Yukarıda yapılan açıklamalar ışığında, davacıya ait meskenin yer aldığı binanın 12.10.2004 tarihinden önce yapıldığının ispatı hâlinde 3194 sayılı İmar Kanunu’nun Geçici 11’inci maddesinde yer alan koşullar aranmaksızın geçici abonelik talebinin kabulü, binanın 12.10.2004 tarihinden sonra inşa edilmiş olması hâlinde ise; (Aralık 2002 ruhsat tarihine göre) 3194 sayılı İmar Kanunu’nun Geçici 11’inci maddede aranan koşulların gerçekleşip gerçekleşmediğinin araştırılması ve ayrıca karar tarihinden sonra 18.05.2018 tarihinde yürürlüğe giren 3194 sayılı İmar Kanunu’na, geçici 16’ncı maddenin eklenmesine dair, 7143 sayılı Kanun’un 16’ncı maddesinin eldeki dava bakımından değerlendirilerek oluşacak sonuca göre bir karar verilmesi gerekirken, önceki kararda direnilmesi usul ve yasaya aykırıdır.
Bu durumda, direnme kararı Özel Daire bozma kararında ve yasa değişikliği nedeniyle yukarıdaki belirtilen ilave gerekçelerle bozulmasına karar verilmesi gerekmiştir.

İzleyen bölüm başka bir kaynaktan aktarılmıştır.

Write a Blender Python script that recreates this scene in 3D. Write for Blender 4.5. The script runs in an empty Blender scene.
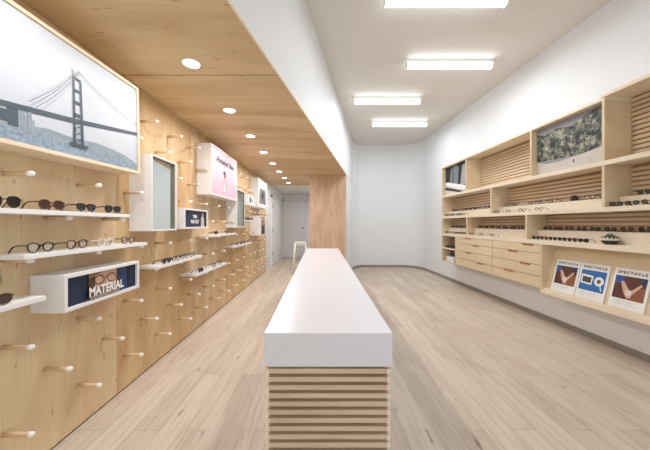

S O N U Ç: Davacı vekilinin temyiz itirazlarının kabulü ile direnme kararının Özel Daire bozma kararında gösterilen ve yukarıda açıklanan ilave nedenlerden dolayı 6217 sayılı Kanun’un 30’uncu maddesi ile 6100 sayılı Hukuk Muhakemeleri Kanunu Geçici 3’üncü maddesi atfıyla uygulanmakta olan 1086 sayılı Hukuk Usulü Muhakemeleri Kanunu’nun 429’uncu maddesi gereğince BOZULMASINA, aynı Kanun’un 440’ıncı maddesine göre kararın tebliğinden itibaren 15 gün içerisinde karar düzeltme yolu açık olmak üzere 06.12.2018 tarihinde oy birliğiyle karar verildi.